Description of the task: Where a line below holds the string "steel", copy that line.

— START Information supplied —

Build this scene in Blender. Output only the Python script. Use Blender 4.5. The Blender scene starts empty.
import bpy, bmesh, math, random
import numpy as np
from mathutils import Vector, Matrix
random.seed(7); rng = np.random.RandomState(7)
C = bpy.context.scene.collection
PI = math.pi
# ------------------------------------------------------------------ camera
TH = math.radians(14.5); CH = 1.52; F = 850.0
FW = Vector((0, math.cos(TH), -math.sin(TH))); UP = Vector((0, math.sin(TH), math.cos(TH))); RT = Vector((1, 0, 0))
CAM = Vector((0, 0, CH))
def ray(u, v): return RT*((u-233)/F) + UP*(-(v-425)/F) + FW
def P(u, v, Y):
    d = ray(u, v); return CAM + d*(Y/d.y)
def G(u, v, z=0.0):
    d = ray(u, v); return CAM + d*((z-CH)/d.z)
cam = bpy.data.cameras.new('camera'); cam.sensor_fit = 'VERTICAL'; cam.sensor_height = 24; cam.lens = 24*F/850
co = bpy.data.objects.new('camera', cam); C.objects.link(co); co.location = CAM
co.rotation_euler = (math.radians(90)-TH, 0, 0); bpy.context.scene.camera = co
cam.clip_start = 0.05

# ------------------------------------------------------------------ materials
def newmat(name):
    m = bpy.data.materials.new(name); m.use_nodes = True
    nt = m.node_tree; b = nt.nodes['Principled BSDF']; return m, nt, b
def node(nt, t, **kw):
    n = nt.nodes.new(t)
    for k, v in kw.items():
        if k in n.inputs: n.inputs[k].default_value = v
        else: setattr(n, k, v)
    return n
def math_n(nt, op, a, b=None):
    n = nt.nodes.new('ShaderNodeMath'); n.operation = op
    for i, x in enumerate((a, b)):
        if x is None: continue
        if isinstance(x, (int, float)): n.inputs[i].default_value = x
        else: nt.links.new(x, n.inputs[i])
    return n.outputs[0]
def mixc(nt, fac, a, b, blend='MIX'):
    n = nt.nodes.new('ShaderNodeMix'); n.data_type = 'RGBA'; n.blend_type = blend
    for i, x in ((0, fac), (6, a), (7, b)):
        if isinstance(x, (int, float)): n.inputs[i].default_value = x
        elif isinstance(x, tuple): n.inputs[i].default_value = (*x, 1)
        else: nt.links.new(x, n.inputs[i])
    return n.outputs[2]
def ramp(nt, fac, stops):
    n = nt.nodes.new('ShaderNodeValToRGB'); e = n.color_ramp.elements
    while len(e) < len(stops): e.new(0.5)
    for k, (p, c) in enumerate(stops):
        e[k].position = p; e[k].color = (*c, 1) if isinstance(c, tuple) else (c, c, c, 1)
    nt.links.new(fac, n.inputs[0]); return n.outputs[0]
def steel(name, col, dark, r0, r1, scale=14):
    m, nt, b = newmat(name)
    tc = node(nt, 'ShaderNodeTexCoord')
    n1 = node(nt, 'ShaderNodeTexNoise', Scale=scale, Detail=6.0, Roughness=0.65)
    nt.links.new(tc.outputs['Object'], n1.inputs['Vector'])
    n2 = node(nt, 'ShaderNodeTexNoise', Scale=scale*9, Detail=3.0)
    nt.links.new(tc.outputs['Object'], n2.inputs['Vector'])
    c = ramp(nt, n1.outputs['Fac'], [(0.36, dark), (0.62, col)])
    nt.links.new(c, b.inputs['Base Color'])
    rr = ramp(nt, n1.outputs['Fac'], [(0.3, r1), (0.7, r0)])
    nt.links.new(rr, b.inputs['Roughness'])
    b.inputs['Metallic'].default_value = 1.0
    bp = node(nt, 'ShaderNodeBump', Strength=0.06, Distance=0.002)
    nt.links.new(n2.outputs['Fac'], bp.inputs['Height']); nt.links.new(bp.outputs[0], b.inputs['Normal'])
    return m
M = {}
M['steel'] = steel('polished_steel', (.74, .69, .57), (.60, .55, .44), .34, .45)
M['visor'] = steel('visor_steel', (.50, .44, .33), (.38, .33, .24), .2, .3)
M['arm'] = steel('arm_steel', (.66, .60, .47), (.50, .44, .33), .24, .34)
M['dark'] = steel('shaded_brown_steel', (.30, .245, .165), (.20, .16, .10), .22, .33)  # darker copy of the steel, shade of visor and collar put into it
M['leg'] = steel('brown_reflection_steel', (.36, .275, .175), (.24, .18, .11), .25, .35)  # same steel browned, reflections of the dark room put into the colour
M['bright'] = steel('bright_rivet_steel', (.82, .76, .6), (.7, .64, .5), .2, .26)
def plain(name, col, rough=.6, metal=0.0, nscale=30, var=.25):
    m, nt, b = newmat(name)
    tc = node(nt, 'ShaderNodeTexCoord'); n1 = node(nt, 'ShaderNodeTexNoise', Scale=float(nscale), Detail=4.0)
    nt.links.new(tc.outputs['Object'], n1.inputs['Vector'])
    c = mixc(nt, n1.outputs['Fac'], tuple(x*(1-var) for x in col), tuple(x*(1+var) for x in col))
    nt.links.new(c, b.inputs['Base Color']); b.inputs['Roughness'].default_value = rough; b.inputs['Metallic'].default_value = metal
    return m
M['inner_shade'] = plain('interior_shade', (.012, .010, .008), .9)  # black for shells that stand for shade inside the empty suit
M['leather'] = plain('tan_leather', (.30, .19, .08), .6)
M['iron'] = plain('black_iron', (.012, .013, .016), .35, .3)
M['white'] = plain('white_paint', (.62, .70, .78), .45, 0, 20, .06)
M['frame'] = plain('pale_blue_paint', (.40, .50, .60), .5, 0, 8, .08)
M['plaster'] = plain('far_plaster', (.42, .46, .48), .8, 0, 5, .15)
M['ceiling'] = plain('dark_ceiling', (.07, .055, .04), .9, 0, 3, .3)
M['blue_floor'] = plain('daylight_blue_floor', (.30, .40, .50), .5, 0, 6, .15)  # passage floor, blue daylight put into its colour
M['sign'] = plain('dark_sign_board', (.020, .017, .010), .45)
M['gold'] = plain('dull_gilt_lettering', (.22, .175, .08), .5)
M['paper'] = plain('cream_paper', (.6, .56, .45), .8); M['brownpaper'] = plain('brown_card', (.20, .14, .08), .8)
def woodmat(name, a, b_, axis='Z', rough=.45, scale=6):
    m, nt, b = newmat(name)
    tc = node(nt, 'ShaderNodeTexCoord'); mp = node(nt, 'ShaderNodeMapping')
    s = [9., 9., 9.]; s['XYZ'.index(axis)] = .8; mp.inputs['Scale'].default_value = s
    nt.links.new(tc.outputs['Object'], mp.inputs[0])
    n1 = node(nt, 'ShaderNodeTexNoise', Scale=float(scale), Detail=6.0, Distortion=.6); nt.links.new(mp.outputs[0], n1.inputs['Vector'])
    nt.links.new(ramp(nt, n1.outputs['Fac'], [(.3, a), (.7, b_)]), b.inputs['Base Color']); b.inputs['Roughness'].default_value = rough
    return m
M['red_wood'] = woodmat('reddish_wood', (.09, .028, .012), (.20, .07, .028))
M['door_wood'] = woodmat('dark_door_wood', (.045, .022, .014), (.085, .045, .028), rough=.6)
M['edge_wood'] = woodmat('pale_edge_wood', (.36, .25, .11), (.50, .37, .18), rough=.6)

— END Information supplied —

Answer for this exercise:
def steel(name, col, dark, r0, r1, scale=14):
M['steel'] = steel('polished_steel', (.74, .69, .57), (.60, .55, .44), .34, .45)
M['visor'] = steel('visor_steel', (.50, .44, .33), (.38, .33, .24), .2, .3)
M['arm'] = steel('arm_steel', (.66, .60, .47), (.50, .44, .33), .24, .34)
M['dark'] = steel('shaded_brown_steel', (.30, .245, .165), (.20, .16, .10), .22, .33)  # darker copy of the steel, shade of visor and collar put into it
M['leg'] = steel('brown_reflection_steel', (.36, .275, .175), (.24, .18, .11), .25, .35)  # same steel browned, reflections of the dark room put into the colour
M['bright'] = steel('bright_rivet_steel', (.82, .76, .6), (.7, .64, .5), .2, .26)